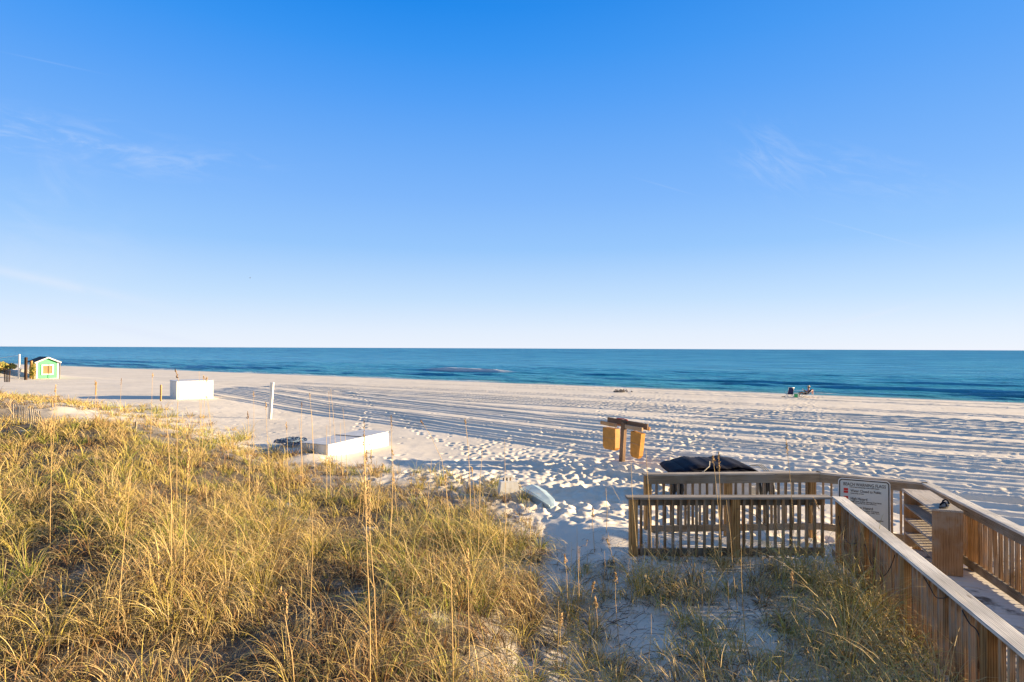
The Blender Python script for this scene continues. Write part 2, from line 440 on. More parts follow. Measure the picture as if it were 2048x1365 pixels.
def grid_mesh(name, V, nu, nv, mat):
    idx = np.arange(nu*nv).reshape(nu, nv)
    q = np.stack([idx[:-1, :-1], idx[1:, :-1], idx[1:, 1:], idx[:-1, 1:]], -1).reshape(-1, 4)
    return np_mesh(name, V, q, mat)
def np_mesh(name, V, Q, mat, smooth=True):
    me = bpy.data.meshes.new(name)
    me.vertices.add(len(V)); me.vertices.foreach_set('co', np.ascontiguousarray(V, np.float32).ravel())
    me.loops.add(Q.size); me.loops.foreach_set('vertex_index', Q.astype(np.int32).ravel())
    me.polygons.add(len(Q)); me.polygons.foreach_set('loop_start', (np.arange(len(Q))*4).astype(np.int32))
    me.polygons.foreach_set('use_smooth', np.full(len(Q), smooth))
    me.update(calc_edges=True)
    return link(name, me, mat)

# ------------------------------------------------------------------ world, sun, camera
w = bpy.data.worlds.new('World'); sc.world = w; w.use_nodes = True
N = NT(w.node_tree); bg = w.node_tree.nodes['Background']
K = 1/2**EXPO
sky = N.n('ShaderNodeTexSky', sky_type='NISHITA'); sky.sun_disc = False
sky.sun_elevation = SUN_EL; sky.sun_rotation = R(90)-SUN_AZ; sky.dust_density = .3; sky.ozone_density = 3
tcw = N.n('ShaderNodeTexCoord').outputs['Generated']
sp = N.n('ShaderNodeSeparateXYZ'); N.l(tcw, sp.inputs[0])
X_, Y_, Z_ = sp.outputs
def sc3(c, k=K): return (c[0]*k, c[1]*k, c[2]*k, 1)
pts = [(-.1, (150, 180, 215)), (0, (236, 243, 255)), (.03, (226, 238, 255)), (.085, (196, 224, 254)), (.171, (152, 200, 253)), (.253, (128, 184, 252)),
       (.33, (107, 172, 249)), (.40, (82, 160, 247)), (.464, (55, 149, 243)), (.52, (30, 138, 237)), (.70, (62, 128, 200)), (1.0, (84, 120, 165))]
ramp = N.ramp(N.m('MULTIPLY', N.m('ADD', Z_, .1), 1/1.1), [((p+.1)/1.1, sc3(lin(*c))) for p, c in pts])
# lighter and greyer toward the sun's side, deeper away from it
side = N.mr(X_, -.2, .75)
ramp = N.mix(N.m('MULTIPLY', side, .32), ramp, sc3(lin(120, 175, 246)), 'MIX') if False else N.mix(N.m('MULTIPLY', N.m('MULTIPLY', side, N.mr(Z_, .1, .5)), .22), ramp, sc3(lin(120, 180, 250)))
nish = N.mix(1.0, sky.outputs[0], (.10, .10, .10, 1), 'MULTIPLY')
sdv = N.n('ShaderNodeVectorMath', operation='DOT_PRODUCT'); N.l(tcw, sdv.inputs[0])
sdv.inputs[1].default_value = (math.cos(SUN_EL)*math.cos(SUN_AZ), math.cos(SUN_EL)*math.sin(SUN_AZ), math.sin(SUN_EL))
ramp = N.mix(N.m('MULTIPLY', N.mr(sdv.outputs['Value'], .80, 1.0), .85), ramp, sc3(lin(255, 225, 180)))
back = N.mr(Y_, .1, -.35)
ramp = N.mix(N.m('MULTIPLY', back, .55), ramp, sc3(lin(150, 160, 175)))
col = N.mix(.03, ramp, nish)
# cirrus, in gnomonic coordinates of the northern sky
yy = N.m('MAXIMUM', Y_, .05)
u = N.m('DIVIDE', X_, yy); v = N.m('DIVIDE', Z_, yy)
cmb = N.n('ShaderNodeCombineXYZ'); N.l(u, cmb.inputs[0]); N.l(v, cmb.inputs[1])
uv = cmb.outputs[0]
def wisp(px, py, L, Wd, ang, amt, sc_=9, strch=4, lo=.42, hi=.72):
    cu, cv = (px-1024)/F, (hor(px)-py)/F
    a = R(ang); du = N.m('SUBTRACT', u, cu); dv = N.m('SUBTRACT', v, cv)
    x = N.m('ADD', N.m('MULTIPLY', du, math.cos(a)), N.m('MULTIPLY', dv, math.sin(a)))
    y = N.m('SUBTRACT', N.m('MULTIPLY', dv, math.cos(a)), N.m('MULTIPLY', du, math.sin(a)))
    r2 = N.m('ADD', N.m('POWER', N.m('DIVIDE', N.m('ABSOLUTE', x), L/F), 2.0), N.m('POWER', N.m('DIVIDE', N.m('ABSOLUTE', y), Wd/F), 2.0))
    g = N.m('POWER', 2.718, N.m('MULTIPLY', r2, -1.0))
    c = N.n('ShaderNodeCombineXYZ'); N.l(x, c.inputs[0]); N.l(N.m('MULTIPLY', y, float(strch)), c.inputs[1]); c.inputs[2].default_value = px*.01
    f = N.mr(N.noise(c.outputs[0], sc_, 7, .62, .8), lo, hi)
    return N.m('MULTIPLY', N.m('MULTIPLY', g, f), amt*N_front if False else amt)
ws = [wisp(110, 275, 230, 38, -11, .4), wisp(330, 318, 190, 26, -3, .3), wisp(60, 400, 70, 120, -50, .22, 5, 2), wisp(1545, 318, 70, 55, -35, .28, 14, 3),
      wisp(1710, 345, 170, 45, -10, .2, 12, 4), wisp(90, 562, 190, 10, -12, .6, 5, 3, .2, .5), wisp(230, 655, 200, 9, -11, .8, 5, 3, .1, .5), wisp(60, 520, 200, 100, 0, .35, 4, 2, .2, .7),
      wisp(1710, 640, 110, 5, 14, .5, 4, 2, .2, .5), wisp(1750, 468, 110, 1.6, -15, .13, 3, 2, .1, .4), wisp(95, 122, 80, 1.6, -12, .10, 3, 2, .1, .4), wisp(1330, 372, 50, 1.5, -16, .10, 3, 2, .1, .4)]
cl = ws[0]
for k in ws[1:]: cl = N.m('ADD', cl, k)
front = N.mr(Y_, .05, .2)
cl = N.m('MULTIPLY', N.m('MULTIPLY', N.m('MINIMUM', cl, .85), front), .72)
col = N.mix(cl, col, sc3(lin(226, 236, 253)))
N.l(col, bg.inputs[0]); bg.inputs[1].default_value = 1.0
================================
Emit the lines of the material exactly, from its first line to the line containing "return link(name, me, mat)", inclusive; leave every picture out.

The Blender Python script for this scene continues. Write part 2, from line 440 on. More parts follow. Measure the picture as if it were 2048x1365 pixels.
def grid_mesh(name, V, nu, nv, mat):
    idx = np.arange(nu*nv).reshape(nu, nv)
    q = np.stack([idx[:-1, :-1], idx[1:, :-1], idx[1:, 1:], idx[:-1, 1:]], -1).reshape(-1, 4)
    return np_mesh(name, V, q, mat)
def np_mesh(name, V, Q, mat, smooth=True):
    me = bpy.data.meshes.new(name)
    me.vertices.add(len(V)); me.vertices.foreach_set('co', np.ascontiguousarray(V, np.float32).ravel())
    me.loops.add(Q.size); me.loops.foreach_set('vertex_index', Q.astype(np.int32).ravel())
    me.polygons.add(len(Q)); me.polygons.foreach_set('loop_start', (np.arange(len(Q))*4).astype(np.int32))
    me.polygons.foreach_set('use_smooth', np.full(len(Q), smooth))
    me.update(calc_edges=True)
    return link(name, me, mat)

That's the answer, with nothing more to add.